The Institution of Occupational Safety and Health's (IOSH) head of policy and public affairs Richard Jones stressed that there was no room for cuts but said that some regulations could be merged: “The central principles at the heart of our legal system need to stay. Our members are telling us that current laws allow employers a balanced, flexible approach to health & safety. But carefully selecting regulations for merging, and simplifying the language, will go a long way towards reversing the misguided view that health & safety law is over the top.

“In the long term, we think the solution is education and the creation of a 'risk intelligent' society. That means giving businesses simpler, more definitive guidance and access to good advice and delivering better risk education.”
Barry Holt, the International Institute of Risk & Safety Management (IIRSM) director of policy and research said the IIRSM is concerned that the review should reinforce the need for a risk based approach which emphasises protecting life as the key objective rather than moving back towards a compliance based approach. Holt said: “The requirement of risk assessment is inherent in all recent legislation although this has led to an 'industry' where assessments for each activity are seen as ends in themselves.” Adding:

“Using the Management of health & safety at Work Regulations as the focus gives an opportunity for simplification.”

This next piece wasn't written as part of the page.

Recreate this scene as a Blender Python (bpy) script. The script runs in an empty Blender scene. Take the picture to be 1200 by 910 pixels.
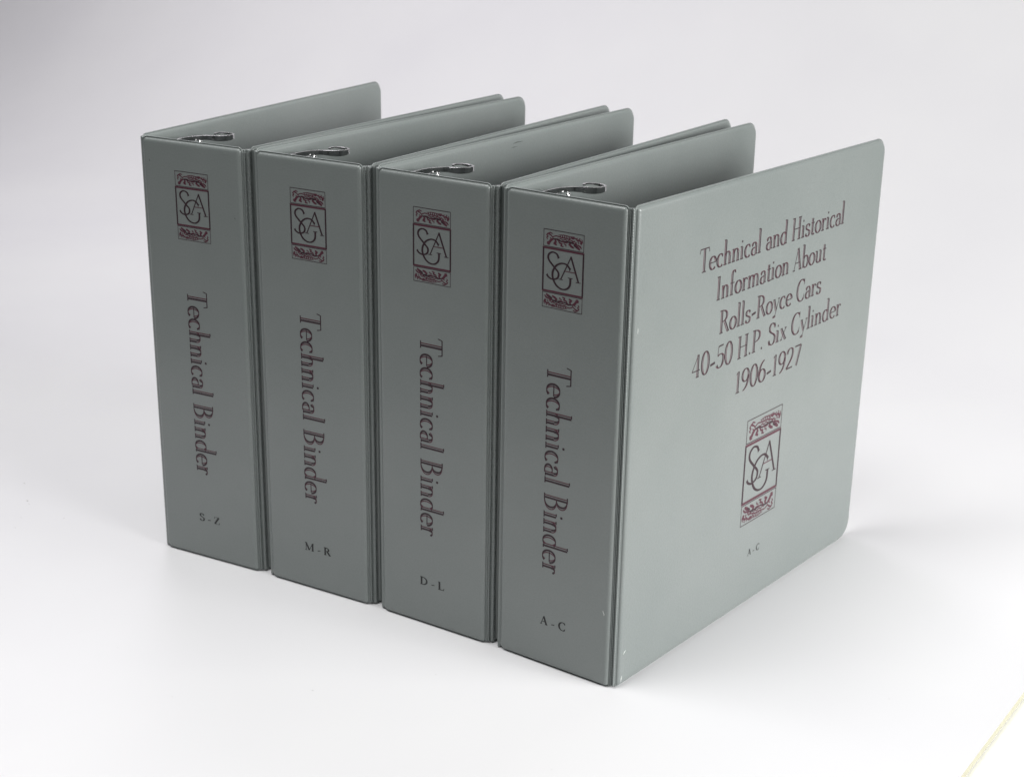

The British Safety Council (BSC) explained that feedback from some of its members suggests that small businesses sometimes find health & safety law and the supporting guidance impenetrable and impossible to navigate.“It is evident that many small organisations, and to a lesser degree medium and large organisations, find the task of better understanding their legal responsibilities daunting,” suggested BSC chair Lynda Armstrong and BSC chief executive Alex Botha in a letter to Professor Löfstedt.

Backing the review, EEF, the manufacturers' organisation urged government to bring forward a broad package of reforms highlighting two key areas. The EEF said a coordinated series of changes is required to the current compensation system to ensure that it provides rapid and appropriate redress whilst supporting good, practical risk management.

The EEF also questioned the effectivness of some recent EU health & safety directives pointing in particular to the Optical Radiations Directive and the proposed Electromagnetic Fields Directive which it said are not justified by the evidence. The EEF said the UK government must press the EU to return to risk based legislation.

The TUC made the case for a strong evidence-based regulatory regime backed up by effective enforcement.

The TUC acknowledged it is a strong supporter of regulation to protect workers, but says it also “recognises the need for it to be simple and practical”

The TUC added that it sees regulation as “a responsibility, just as paying taxes is a responsibility, and no business should be able to operate unless it can do so safely”.

Professor Löfstedt is expected to present his findings by the end of October.